To schedule meetings with intention, set an agenda, schedule shorter meetings, make meetings optional, move daily huddles to electronic tools, or make meetings asynchronous.
Each employee has a lot to do in their workday. When you schedule meetings with them, it is important to be mindful of everyone’s time. Before scheduling a meeting, ask yourself if you can manage any particular communication with written or video communication instead of gathering people together. If the answer is yes, use those tools to give the information you would have otherwise presented in the meeting.
If the answer is no, how can you ensure you schedule meetings with intention?

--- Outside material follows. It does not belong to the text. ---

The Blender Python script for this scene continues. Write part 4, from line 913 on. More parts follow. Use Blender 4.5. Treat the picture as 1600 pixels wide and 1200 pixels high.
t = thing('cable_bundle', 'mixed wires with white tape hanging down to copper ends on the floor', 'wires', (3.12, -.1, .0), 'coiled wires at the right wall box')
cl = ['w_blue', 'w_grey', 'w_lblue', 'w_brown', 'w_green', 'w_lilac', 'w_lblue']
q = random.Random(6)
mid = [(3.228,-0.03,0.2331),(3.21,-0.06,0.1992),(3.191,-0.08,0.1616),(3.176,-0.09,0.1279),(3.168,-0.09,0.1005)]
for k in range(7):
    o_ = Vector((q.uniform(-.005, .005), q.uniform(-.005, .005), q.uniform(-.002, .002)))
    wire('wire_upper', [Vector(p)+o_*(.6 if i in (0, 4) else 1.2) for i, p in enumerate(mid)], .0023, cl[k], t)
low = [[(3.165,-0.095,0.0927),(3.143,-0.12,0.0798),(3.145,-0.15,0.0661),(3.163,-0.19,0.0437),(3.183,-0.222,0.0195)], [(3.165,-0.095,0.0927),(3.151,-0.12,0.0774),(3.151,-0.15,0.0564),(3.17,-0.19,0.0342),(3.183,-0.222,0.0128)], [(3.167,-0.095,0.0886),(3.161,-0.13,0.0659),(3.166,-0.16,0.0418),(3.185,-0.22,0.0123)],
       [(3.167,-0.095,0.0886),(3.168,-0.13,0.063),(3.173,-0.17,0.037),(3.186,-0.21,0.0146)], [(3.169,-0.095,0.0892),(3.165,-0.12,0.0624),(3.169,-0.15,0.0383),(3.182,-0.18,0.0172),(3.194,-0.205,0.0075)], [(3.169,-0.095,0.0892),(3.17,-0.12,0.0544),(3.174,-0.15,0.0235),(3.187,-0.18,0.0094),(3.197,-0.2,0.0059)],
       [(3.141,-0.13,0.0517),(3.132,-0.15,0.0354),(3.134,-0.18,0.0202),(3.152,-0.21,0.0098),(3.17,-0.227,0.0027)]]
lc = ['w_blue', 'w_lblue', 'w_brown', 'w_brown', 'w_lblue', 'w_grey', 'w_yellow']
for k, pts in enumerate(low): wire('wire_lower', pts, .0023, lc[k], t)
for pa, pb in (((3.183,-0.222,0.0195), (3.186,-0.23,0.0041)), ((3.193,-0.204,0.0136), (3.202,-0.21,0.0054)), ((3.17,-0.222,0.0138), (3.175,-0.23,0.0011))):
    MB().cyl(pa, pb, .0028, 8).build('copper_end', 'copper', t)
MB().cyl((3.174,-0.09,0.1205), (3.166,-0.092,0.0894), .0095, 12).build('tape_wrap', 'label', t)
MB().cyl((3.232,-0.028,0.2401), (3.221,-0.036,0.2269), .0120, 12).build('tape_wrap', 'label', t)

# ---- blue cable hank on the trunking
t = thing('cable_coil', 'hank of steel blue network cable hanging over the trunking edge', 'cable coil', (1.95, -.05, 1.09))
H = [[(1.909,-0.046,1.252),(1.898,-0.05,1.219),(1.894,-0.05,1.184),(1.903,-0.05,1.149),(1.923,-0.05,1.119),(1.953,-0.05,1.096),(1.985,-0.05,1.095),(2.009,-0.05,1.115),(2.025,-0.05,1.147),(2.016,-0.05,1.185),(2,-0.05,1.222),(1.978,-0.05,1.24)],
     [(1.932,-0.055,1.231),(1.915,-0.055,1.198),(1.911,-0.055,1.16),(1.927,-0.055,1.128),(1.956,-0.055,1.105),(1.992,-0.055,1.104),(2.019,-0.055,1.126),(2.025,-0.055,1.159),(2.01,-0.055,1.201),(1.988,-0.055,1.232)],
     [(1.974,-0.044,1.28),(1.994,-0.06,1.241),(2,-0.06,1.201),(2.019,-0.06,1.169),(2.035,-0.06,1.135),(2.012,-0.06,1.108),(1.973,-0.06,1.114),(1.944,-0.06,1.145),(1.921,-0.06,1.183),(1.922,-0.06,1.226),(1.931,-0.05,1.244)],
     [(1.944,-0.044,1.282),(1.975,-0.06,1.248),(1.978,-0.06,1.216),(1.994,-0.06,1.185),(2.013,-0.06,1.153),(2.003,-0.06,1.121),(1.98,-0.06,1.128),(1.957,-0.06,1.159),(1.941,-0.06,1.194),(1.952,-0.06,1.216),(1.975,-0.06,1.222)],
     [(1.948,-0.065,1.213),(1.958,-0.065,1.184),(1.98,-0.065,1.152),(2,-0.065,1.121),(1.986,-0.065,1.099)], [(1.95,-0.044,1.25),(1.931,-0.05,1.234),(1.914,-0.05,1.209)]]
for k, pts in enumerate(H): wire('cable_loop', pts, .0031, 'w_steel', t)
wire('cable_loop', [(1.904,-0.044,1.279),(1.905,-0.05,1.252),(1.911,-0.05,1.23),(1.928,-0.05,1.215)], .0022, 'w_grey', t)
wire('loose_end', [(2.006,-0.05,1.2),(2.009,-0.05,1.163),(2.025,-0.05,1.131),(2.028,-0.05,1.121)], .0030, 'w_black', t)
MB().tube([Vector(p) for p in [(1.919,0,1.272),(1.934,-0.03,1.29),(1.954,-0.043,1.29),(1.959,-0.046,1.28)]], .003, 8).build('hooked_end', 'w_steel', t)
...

Set an agenda for the meeting
Create an agenda and send it to your employees so they know what to expect at the meeting and so they can prepare any materials they need to review, present or bring beforehand.
Schedule shorter meetings
If you schedule a 30-minute meeting and have covered everything you need to talk about in 15 minutes, you can end the meeting early. Also, consider making your meetings 20 minutes long—long enough to cover everything you need to cover and short enough not to take too much time out of the day.
Make meetings optional
There are meetings where only certain people need to be there. Make sure only those people who need to be there are there, and don’t invite or make attendance optional for those employees who do not need to be there.
Move daily huddle meetings to electronic tools
If you have a daily sprint meeting with your employees to check in on how they are doing with their tasks, consider moving those meetings to an electronic tool like Slack or Teams, where you can ask everyone what is on their agenda. You can also include a daily agenda section in your project management software to ask employees the same question.
Make meetings asynchronous
If your team spans multiple time zones or countries, consider making your meetings asynchronous so not everyone has to be there simultaneously. Post the necessary information your team needs to know in your communications channel or send it through email so they can ask questions and learn the information at their own pace.